Для выполнения чрезвычайных задач в Западной Германии и других подобных районах НКВД требовались особые люди. Процесс вербовки таких агентов был всегда трудным. Люди, обладавшие некоторыми способностями, отвагой и силой воли, были идеально приспособлены для шпионской деятельности, однако именно они особенно ожесточенно сопротивлялись давлению НКВД. Естественные лидеры, вроде Эриха Хартманна, были самой главной мишенью для советских вербовщиков.
Очень часто промывание мозгов представляют совершенно неправильно. Эрих Хартманн описывает эти методы на основе своего более чем 10-летнего опыта.
«Главным средством давления коммунистических тюремщиков и основным методом промывания мозгов был ГОЛОД. Довести человека до истощения, и тогда перед стремлением человека выжить все остальные быстро уходит в тень. Перед ним встает неизбежный зловещий выбор: «Он или я?» И тогда человек предает товарищей.
Окруженный товарищами, человек все равно остается изолированным внутри своей съежившейся оболочки. Беспомощный и запуганный, лишенный даже слабого проблеска надежды, он живет на постоянно сокращающемся пространстве. Этическая связь с товарищами, с породившей его культурой, всем, чему его учили, с законами и правилами, тает в кислоте самосохранения.
И когда человек лишится последних ресурсов сопротивления, он попадает в распоряжение безжалостного, бесчеловечного режима. Конечный крах просто неизбежен. Именно так НКВД сегодня обрабатывает массы пленных и превращает их в инструменты исполнения своих задач.

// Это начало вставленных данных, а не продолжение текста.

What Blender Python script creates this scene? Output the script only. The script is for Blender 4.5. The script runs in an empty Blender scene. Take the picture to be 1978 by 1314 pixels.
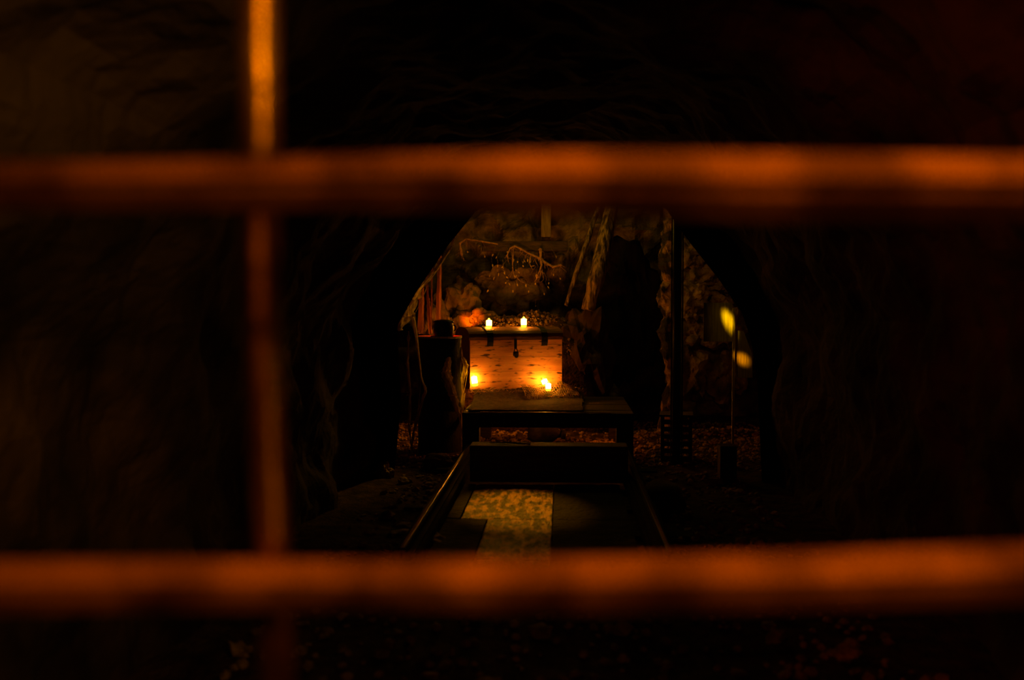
import bpy, bmesh, math, random
from mathutils import Vector, Matrix, noise
PI = math.pi
R = math.radians
sc = bpy.context.scene
col = sc.collection
random.seed(7)

# ------------------------------------------------------------ camera
F = 2000.0
cam_d = bpy.data.cameras.new('camera')
cam = bpy.data.objects.new('camera', cam_d)
col.objects.link(cam)
cam.location = (0, 0, 1.4)
cam.rotation_euler = (R(90 - 2.17), 0, R(2.78))
cam_d.sensor_width = 36
cam_d.lens = 36 * F / 1978
cam_d.clip_start = 0.02
cam_d.dof.use_dof = True
cam_d.dof.focus_distance = 10.0
cam_d.dof.aperture_fstop = 1.55
sc.camera = cam
CM = cam.rotation_euler.to_matrix()
CL = Vector(cam.location)


def W(px, py, Y):
    """world point at depth Y (metres down the tunnel) seen at a pixel of the 1978x1314 frame"""
    d = CM @ Vector(((px - 989) / F, (657 - py) / F, -1))
    return CL + d * (Y / d.y)


# ------------------------------------------------------------ world, exposure
wd = bpy.data.worlds.new('world')
sc.world = wd
wd.use_nodes = True
wd.node_tree.nodes['Background'].inputs[0].default_value = (1, 0.4, 0.05, 1)
wd.node_tree.nodes['Background'].inputs[1].default_value = 0.0
sc.view_settings.view_transform = 'Standard'
sc.view_settings.look = 'None'
sc.view_settings.exposure = 0
sc.view_settings.gamma = 1
sc.view_settings.use_curve_mapping = False


def aim(o, target):
    o.rotation_euler = (Vector(target) - o.location).to_track_quat('-Z', 'Y').to_euler()


def lamp(name, kind, loc, power, color, size=0.05, target=None, angle=60, blend=0.5, sy=None):
    d = bpy.data.lights.new(name, kind)
    d.energy = power
    d.color = color
    if kind == 'AREA':
        d.size = size
        if sy:
            d.shape = 'RECTANGLE'
            d.size_y = sy
    else:
        d.shadow_soft_size = size
    if kind == 'SPOT':
        d.spot_size = R(angle)
        d.spot_blend = blend
    o = bpy.data.objects.new(name, d)
    col.objects.link(o)
    o.location = loc
    if target is not None:
        aim(o, target)
    return o


ORANGE = (1, 0.27, 0.0)
AMBER = (1, 0.42, 0.0)
# visitor side of the gate: a lamp over the gate, plus added fills and spots
lamp('visitor_lamp', 'AREA', (-0.08, 0.56, 2.45), 3.4, (1, 0.18, 0.0), 1.8, (-0.08, 0.9, 1.3), sy=0.1).data.spread = R(70)
lamp('visitor_fill', 'AREA', (0.0, -0.9, 1.9), 0.10, (1, 0.28, 0.0), 0.5, (0.0, 0.9, 1.25)).data.spread = R(80)
lamp('low_bar_fill', 'AREA', (0.1, 0.42, 1.50), 0.22, (1, 0.17, 0.0), 1.6, (0.1, 0.9, 1.16), sy=0.08).data.spread = R(90)  # added fill to brighten the lower bar
lamp('gate_spot', 'SPOT', (0.50, -0.4, 2.1), 48, (1, 0.31, 0.0), 0.03, (-0.252, 0.94, 1.665), 9.2, 0.3)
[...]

Такова реальность промывания мозгов».
Эрих Хартманн в полной мере испытал на себе эти методы. Два года он вел жестокую неравную битву с палачами НКВД, борьбу с политическим аналогом Сил Мрака, которую, вполне вероятно, однажды придется вести и нам. Его страдания в этой борьбе остались в прошлом. Свободные люди могут теперь лишь гадать, а как они сами будут вести себя в таких обстоятельствах.